Foi refrescante ver como, em retroscpecto, a vida dela foi tão cheia de acontecimentos marcantes, testemunhados e narrados por ela, sem a sombra dos infortúnios que viriam acontecer no fim da sua vida.
Uma sessão de estúdio com Jim Morrison e o The Doors, jantar com a Janis Joplin, a repercussão das ações do Charles Manson,jardinagem com a Nancy Reagan, a guerra do Vietnã — são alguns exemplos de coisas presenciadas e relatadas por ela nesse livro, e toda essa psicodelia e transformação frenética do mundo é magistralmente transposta para as páginas.

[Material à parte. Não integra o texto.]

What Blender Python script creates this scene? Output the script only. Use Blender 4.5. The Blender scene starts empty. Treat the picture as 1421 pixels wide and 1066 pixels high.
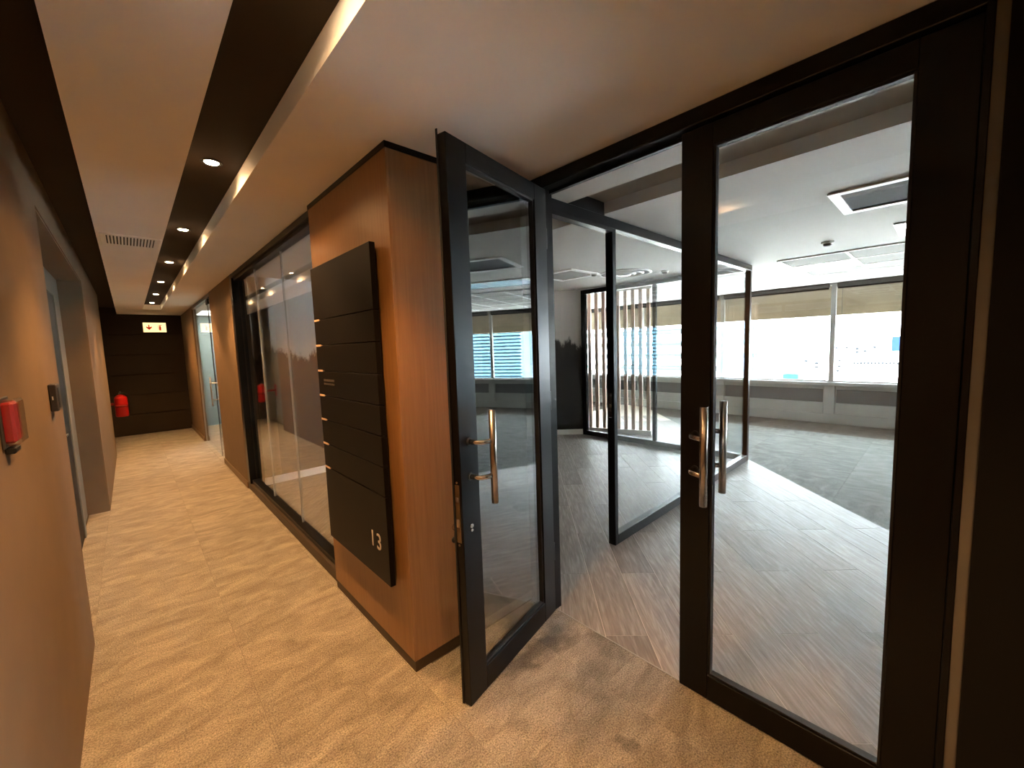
import bpy, math, random
from mathutils import Vector, Matrix

S = bpy.context.scene
C = S.collection
R = random.Random(7)

# ------------------------------------------------------------------ camera
cam_d = bpy.data.cameras.new('camera'); cam = bpy.data.objects.new('camera', cam_d); C.objects.link(cam)
cam_d.sensor_width = 36.0; cam_d.sensor_fit = 'HORIZONTAL'
cam_d.lens = 565.4358 / 1421.0 * 36.0
cam_d.clip_start = 0.02; cam_d.clip_end = 600
_yaw, _pitch, _roll = (math.radians(a) for a in (43.07794, -5.32284, -1.92834))
_f = Vector((math.sin(_yaw) * math.cos(_pitch), math.cos(_yaw) * math.cos(_pitch), math.sin(_pitch)))
_r = Vector((math.cos(_yaw), -math.sin(_yaw), 0)); _u = _r.cross(_f)
_r2 = math.cos(_roll) * _r + math.sin(_roll) * _u
_u2 = -math.sin(_roll) * _r + math.cos(_roll) * _u
cam.matrix_world = Matrix(((_r2.x, _u2.x, -_f.x, 0), (_r2.y, _u2.y, -_f.y, 0), (_r2.z, _u2.z, -_f.z, 1.5), (0, 0, 0, 1)))
S.camera = cam

# ------------------------------------------------------------------ sky, exposure
W = bpy.data.worlds.new('sky'); S.world = W; W.use_nodes = True
_bg = W.node_tree.nodes['Background']
_bg.inputs[0].default_value = (0.84, 0.94, 1.0, 1); _bg.inputs[1].default_value = 13.0
_sun = bpy.data.lights.new('sun', 'SUN'); _sun.energy = 42.0; _sun.angle = math.radians(.6); _sun.color = (1.0, .98, .97)
sun = bpy.data.objects.new('sun', _sun); C.objects.link(sun)
sun.rotation_euler = Vector((.60, .22, -.77)).to_track_quat('-Z', 'Y').to_euler()      # from behind the building, onto the street and the facades opposite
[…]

Me peguei discordando de algumas de suas opiniões, o que me deixou muito satisfeito: Feliz porque continuei a adnmirar seu talento com as palavras, confirmando que meu apego ao seu trabalho não se deu apenas por me compadecer com o drama da sua velhice, mas sim por enxergar nela algo especial na sua capacidade para a escrita.

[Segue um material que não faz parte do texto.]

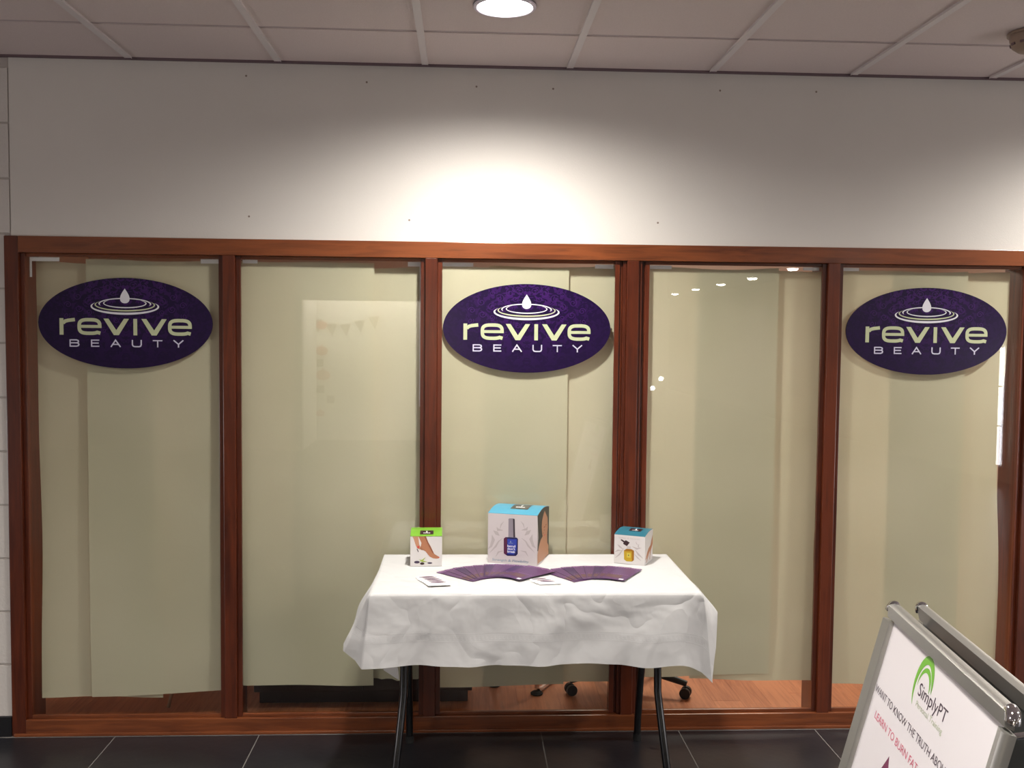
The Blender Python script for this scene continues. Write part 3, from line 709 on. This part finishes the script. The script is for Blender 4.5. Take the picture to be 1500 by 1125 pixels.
def pr(t, name, m_, fn, polys, h=.0002, scale=1, off=(0, 0)):
    for p in polys: part(MB().prism([(off[0]+a*scale, off[1]+b*scale) for a, b in p], fn, h), name, m_, t)
def ellp(cx_, cy_, a, b, n=18, rot=0):
    return [(cx_+a*math.cos(2*math.pi*i/n)*math.cos(rot)-b*math.sin(2*math.pi*i/n)*math.sin(rot), cy_+a*math.cos(2*math.pi*i/n)*math.sin(rot)+b*math.sin(2*math.pi*i/n)*math.cos(rot)) for i in range(n)]

# box 1: green lid, bare foot and olives.  artwork units: crop px, front face x 178..925, y 1065..325
t, F_, S_, O_ = carton(-.2085, -.232, .1265, .1265, .1215, .006, .009, math.radians(1), GREEN, BOXW, 'small white box with a green lid and a bare foot pictured')
part(MB().box(-.0004, .1269, -.0006, .0, .1215-.0005, .1225), 'lid_edge', GREEN, t)
u1 = lambda a, b: ((a-178)/747*.1265, (1065-b)/745*.1222)
poly = lambda L, f=u1: [f(a, b) for a, b in L]
pr(t, 'leg_picture', SKIN, F_, [poly([(365, 325), (545, 325), (600, 470), (660, 580), (710, 690), (740, 760), (800, 800), (862, 838), (868, 855), (840, 876), (790, 882), (720, 872), (640, 830), (590, 770), (540, 700), (490, 670), (430, 665), (415, 620), (430, 540), (440, 490), (400, 400)])])
pr(t, 'leg_shading', SKIND, lambda a, b, q: F_(a, b, q+.0003), [poly([(500, 325), (545, 325), (600, 470), (660, 580), (710, 690), (740, 760), (700, 740), (640, 620), (575, 480)])])
pr(t, 'hand_picture', SKIN2, F_, [poly([(225, 325), (362, 325), (375, 430), (385, 520), (415, 580), (470, 640), (430, 655), (370, 640), (340, 620), (310, 560), (290, 500), (260, 400)])])
pr(t, 'nail_picture', NAIL, lambda a, b, q: F_(a, b, q+.0003), [poly([(835, 838), (866, 838), (868, 855), (842, 862)]), poly([(345, 560), (390, 570), (385, 620), (345, 610)])])
pr(t, 'file_picture', SILD, F_, [poly([(325, 630), (350, 640), (378, 705), (360, 716)])])
pr(t, 'olive_picture', PLUM, F_, [[u1(*p) for p in ellp(335, 965, 66, 33)], [u1(*p) for p in ellp(640, 988, 58, 20)]])
pr(t, 'olive_picture', BRN, lambda a, b, q: F_(a, b, q+.0003), [[u1(*p) for p in ellp(460, 1000, 52, 30)]])
pr(t, 'olive_leaf_picture', LEAF, lambda a, b, q: F_(a, b, q+.0006), [poly([(375, 885), (450, 910), (545, 840), (480, 930), (585, 955), (470, 960), (400, 935), (430, 915)])])
lidlabel(t, O_, .038, .092, .014, .055, BRN)
tr = t
# box 2: big, blue lid, nail polish
t, F_, S_, O_ = carton(.104, -.172, .207, .215, .205, .013, .002, math.radians(-17.5), BLUE, BOXG, 'large pale grey box with a light blue lid and dark nail polish bottle pictured')
BW2 = .207
u2 = lambda a, b: ((a-165)/(925-165)*BW2, (1010+(a-165)*.075-b)/(760)*.205)
pr(t, 'bottle_cap_picture', SILV, F_, [poly([(482, 345), (500, 338), (560, 340), (578, 352), (588, 628), (482, 625)], u2)])
pr(t, 'bottle_cap_shading', SILD, lambda a, b, q: F_(a, b, q+.0003), [poly([(552, 345), (578, 352), (588, 628), (560, 628)], u2)])
pr(t, 'bottle_picture', NAVY, F_, [poly([(412, 645), (440, 622), (610, 632), (632, 655), (630, 880), (600, 912), (470, 908), (415, 870)], u2)])
pr(t, 'bottle_edge_picture', MAR, lambda a, b, q: F_(a, b, q+.0003), [poly([(412, 645), (440, 622), (462, 624), (462, 880), (440, 888), (415, 870)], u2)])
pr(t, 'bottle_label_picture', ROYAL, lambda a, b, q: F_(a, b, q+.0003), [poly([(468, 650), (612, 660), (610, 820), (575, 890), (470, 880)], u2)])
pr(t, 'bottle_label_emblem', SLATE, lambda a, b, q: F_(a, b, q+.0006), [poly([(519, 675), (532, 705), (505, 703)], u2), poly([(487, 712), (556, 717), (556, 723), (487, 718)], u2)])
for i, wd in enumerate(("bend", "don't", "break")):
    (ax, ay) = u2(468, 772+i*42)
    text_mesh(wd, 'label_lettering', M_white, t, lambda a, b, q, ax=ax, ay=ay: (ax+a, -.0002-q-.0006, ay+b), .0135, width=.033, bold=.012)
(ax, ay) = u2(230, 978)
text_mesh('Strength & Flexibility', 'slogan_lettering', SLATE, t, lambda a, b, q, ax=ax, ay=ay: (ax+a, -.0002-q, ay+b), .0145, width=.155, shear=.15)
GL = mat('print_flower_grey', (178, 170, 168), rough=.5)
flw = MB()
def sprig(pts, wd, fn=F_, f=u2): flw.stroke([f(*p) for p in pts], wd, fn, .00015)
for sgn, c0_ in ((-1, 540), (1, 540)):
    X = lambda a: a if sgn < 0 else 1080-a
    sprig([(X(410), 385), (X(370), 430), (X(350), 500)], [.001, .005, .001])
    sprig([(X(250), 520), (X(300), 560), (X(345), 600)], [.001, .016, .002])
    sprig([(X(300), 470), (X(320), 510), (X(395), 520)], [.001, .010, .002])
    sprig([(X(230), 590), (X(250), 660), (X(215), 760), (X(170), 800)], [.002, .014, .010, .001])
    sprig([(X(395), 640), (X(330), 690), (X(290), 760), (X(195), 860)], [.001, .005, .008, .001])
    sprig([(X(410), 830), (X(330), 850), (X(290), 920)], [.001, .006, .001])
part(flw, 'flower_picture', GL, t)['kind'] = 'stuff'
# side: face portrait on a dark ground
s2 = lambda a, b: (a*.215, b*.205)
pr(t, 'side_background', GREYD, S_, [[s2(0.02, .30), s2(0.10, .55), s2(0, .999)]+[(.215*f_, .205+.0125*math.sin(math.pi*f_)+.002*f_) for f_ in (.15, .3, .45, .6, .8)]+[s2(.999, 1.006), s2(.999, .005), s2(.7, .005)]])
pr(t, 'portrait_picture', SKIN2, lambda a, b, q: S_(a, b, q+.0003), [[s2(.04, .03), s2(.03, .22), s2(.14, .36), s2(.28, .46), s2(.46, .50), s2(.40, .56), s2(.36, .70), s2(.38, .82), s2(.50, .93), s2(.60, .99), s2(.72, .90), s2(.86, .80), s2(.90, .60), s2(.84, .45), s2(.86, .28), s2(.97, .20), s2(.97, .02), s2(.5, .01)]])
pr(t, 'portrait_shading', SKIND, lambda a, b, q: S_(a, b, q+.0006), [[s2(*p) for p in ellp(*e)] for e in ((.60, .66, .07, .012), (.58, .60, .05, .008), (.47, .56, .05, .006), (.72, .68, .05, .01))])
pr(t, 'lips_picture', NAIL, lambda a, b, q: S_(a, b, q+.0006), [[s2(*p) for p in ellp(.62, .49, .07, .014)]])
lidlabel(t, O_, .078, .152, .058, .150, GREYM)
# box 3: teal lid, dropper bottle
t, F_, S_, O_ = carton(.6235, -.178, .129, .129, .118, .006, .009, math.radians(-25), TEAL, BOXW, 'small white box with a teal lid and golden dropper bottle pictured')
u3 = lambda a, b: ((a-155)/(840-155)*.129, (1000+(a-155)*.12-b)/(712)*.118)
pr(t, 'dropper_picture', BRN, F_, [poly([(292, 432), (320, 415), (385, 462), (415, 440), (502, 500), (440, 590), (355, 530), (365, 495)], u3)])
pr(t, 'bottle_neck_picture', GREYP, F_, [poly([(440, 590), (525, 600), (525, 665), (440, 655)], u3)])
pr(t, 'oil_bottle_picture', GOLD, F_, [poly([(375, 695), (430, 655), (545, 668), (600, 705), (600, 940), (560, 975), (440, 968), (382, 920)], u3)])
pr(t, 'oil_bottle_shading', GOLDD, lambda a, b, q: F_(a, b, q+.0003), [poly([(550, 672), (600, 705), (600, 940), (560, 975), (552, 900)], u3), poly([(375, 695), (430, 655), (545, 668), (560, 720), (390, 715)], u3)])
pr(t, 'bottle_label_picture', LEMON, lambda a, b, q: F_(a, b, q+.0006), [poly([(440, 755), (525, 765), (525, 880), (440, 870)], u3)])
pr(t, 'bottle_label_emblem', SILD, lambda a, b, q: F_(a, b, q+.0009), [poly([(482, 790), (496, 832), (468, 830)], u3)])
(ax, ay) = u3(245, 386)
text_mesh('Soften & Nourish', 'slogan_lettering', GREYP, t, lambda a, b, q, ax=ax, ay=ay: (ax+a, -.0002-q, ay+b), .009, width=.090, shear=.15)
flw = MB()
for pts, wd in (([(230, 540), (280, 600), (350, 660)], [.001, .007, .001]), ([(180, 880), (270, 800), (370, 640)], [.001, .006, .001]), ([(170, 730), (240, 690), (330, 700)], [.001, .006, .001]), ([(640, 480), (650, 530), (700, 580)], [.001, .003, .001]),
                ([(710, 540), (690, 600), (730, 660)], [.001, .004, .001]), ([(560, 600), (660, 660), (760, 640)], [.001, .007, .001]), ([(620, 680), (700, 800), (800, 900)], [.001, .008, .001]), ([(610, 790), (680, 880), (760, 960)], [.001, .005, .001])):
    sprig(pts, wd, F_, u3)
part(flw, 'flower_picture', GL, t)['kind'] = 'stuff'
s3 = lambda a, b: (a*.129, b*.118)
pr(t, 'hand_picture', SKIN, S_, [[s3(.99, .88), s3(.82, .72), s3(.72, .58), s3(.45, .50), s3(.30, .40), s3(.12, .22), s3(.10, .16), s3(.24, .20), s3(.40, .30), s3(.18, .06), s3(.24, .06), s3(.42, .20), s3(.52, .32), s3(.66, .40), s3(.60, .10), s3(.64, .06), s3(.76, .38), s3(.84, .44), s3(.99, .56)]])
lidlabel(t, O_, .047, .098, .048, .086, BRN)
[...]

Em um dos textos, ela relembra uma visita feita com sua filha ainda criança ao Instituto de Artes de Chicago onde viram uma das obras da pintora Georgia O’Keeffe:
“Quem fez isso?”, sussurrou ela depois de um tempo. Eu respondi. “Preciso falar com ela”, disse Quintana por fim.

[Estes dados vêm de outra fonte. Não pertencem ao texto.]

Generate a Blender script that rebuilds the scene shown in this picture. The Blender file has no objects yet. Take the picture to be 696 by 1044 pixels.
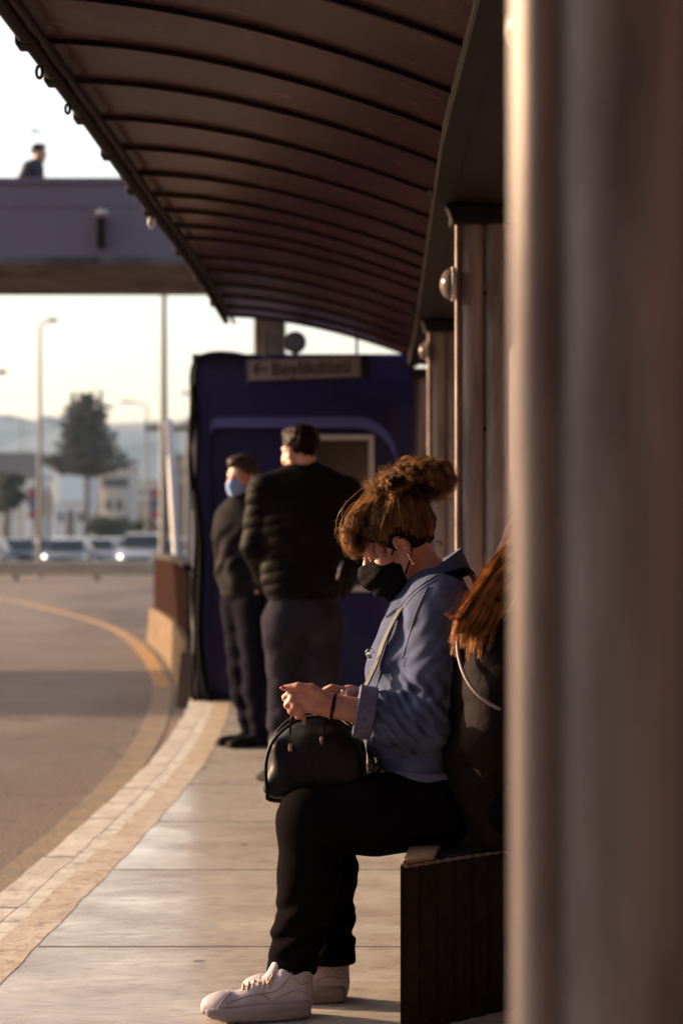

Minha filha estava fazendo, naquele dia em Chicago,uma suposição inconsciente, mas bastante comum, a respeito de pessoas e do trabalho delas. Estava supondo que a glória que viu na obra refletia a glória de sua criadora, que a pintura era a pintora assim como o poema é o poeta, que cada escolha que alguém fazia a sós — cada palavra selecionada ou rejeitada, cada pincelada lançada ou não — traía o caráter desse alguém. Estilo é caráter.
(Joan Didion, O Álbum Branco, Capítulo 11)
Estilo é Caráter? Acho que não. Mas entendo de coração o que ela quis dizer.
Hoje inverto os papéis: é o pintor que fala sobre a obra da escritora.
Também preciso falar com ela.
Senti que precisava falar sobre ela.